Todo cambió en 1617, cuando fue llamado al lecho de un amigo de la familia que estaba moribundo. A la hora de confesar a este hombre, bien conocido por sus aparentes virtudes y su fe, Vicente se encontró con multitud de pecados que aquel hombre no se había atrevido a confesar nunca por miedo y por vergüenza. Aquello le impactó y días después llamó a varios sacerdotes para invitar a todos los fieles de la zona a hacer confesión general. Durante horas, nobles y campesinos hicieron cola para confesarse tras escuchar el sermón del santo. De ahí nació la inquietud de Vicente por formar un grupo de misioneros de las zonas más abandonadas de Francia, lo que fue el embrión de la Congregación de la Misión.
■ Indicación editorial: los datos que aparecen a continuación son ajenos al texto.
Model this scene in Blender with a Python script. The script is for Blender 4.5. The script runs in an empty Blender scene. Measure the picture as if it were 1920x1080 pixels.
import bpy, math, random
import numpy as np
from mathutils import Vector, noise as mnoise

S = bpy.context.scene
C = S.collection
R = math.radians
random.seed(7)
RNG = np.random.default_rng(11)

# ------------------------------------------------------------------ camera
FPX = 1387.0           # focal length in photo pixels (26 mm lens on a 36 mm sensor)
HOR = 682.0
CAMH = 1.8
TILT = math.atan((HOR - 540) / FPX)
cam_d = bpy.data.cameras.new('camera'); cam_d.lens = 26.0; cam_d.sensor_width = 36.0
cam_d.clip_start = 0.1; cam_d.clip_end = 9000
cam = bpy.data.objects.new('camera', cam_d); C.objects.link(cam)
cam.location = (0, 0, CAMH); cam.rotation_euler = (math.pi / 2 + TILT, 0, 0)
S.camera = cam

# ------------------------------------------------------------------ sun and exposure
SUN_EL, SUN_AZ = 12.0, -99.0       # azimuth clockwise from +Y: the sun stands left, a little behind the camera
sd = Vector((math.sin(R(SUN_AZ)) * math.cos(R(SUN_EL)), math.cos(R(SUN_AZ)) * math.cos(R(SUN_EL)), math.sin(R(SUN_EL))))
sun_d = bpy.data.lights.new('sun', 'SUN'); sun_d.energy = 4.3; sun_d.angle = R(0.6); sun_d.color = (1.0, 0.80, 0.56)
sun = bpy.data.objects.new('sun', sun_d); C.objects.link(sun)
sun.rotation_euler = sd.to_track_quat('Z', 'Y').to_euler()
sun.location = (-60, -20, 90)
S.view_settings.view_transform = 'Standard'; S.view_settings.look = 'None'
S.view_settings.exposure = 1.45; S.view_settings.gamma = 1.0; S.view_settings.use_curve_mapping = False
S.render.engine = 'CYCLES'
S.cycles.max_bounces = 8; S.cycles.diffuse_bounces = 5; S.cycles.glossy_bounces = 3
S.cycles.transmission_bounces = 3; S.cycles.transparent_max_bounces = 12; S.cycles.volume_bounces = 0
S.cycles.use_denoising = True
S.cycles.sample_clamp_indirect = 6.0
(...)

Unos meses después, otra visita le transformó: la que realizó a una casa donde vivía hacinada una multitud de enfermos que se cuidaban entre ellos como podían. Al organizar a un grupo de mujeres para atenderlos sentó las bases para el nacimiento años después de las Hijas de la Caridad, que fundó junto a santa Luisa de Marillac.
Poco a poco fue dejando sus pretensiones eclesiásticas y mundanas para embarcarse en una aventura mucho más ambiciosa que unía lo material y lo espiritual, según el lema que adoptó a partir de entonces: «El Señor me envió a evangelizar a los pobres».
«La irrupción de san Vicente supuso una reforma considerable para una Iglesia en decadencia entonces en los aspectos más sociales», afirma Juan Manuel Buergo, presidente internacional de la Sociedad de San Vicente de Paúl. Con él, la Iglesia se hizo «más fraterna y acogedora con los humildes». Así, el santo fue «el precursor en la organización de la caridad colectiva y aprendió de los pobres lo que es el verdadero Evangelio», añade Buergo.
En 1619 fue nombrado capellán de las galeras de París y pidió para los condenados un trato más humano. Después viajó a Marsella de incógnito y quedó aturdido por las condiciones en las que vivían los presos. «Una verdadera imagen del infierno», dijo. A todos les ayudó como pudo en lo material mientras les hablaba de «vuestro Padre de los cielos que os ama y os bendice».
Su jornada empezaba a las cuatro de la madrugada para hacer tres horas de oración, a las que seguían interminables horas de trabajo. Envió al campo sacerdotes para aliviar la devastación material y espiritual que asoló Francia durante la guerra de los Treinta Años. También abrió casas por toda Europa y en América, hasta que tantos desvelos acabaron por perjudicar su salud de manera notable. La muerte le llegó el 27 de septiembre de 1660, después de haber bendecido a sus sacerdotes y religiosas, así como a los niños abandonados y a todos los pobres.
«Para Vicente de Paúl fue tan importante el aspecto asistencial como el espiritual», afirma Juan Manuel Buergo, sobre todo en una Iglesia «que entonces no tenía esa inquietud ante las nuevas pobrezas».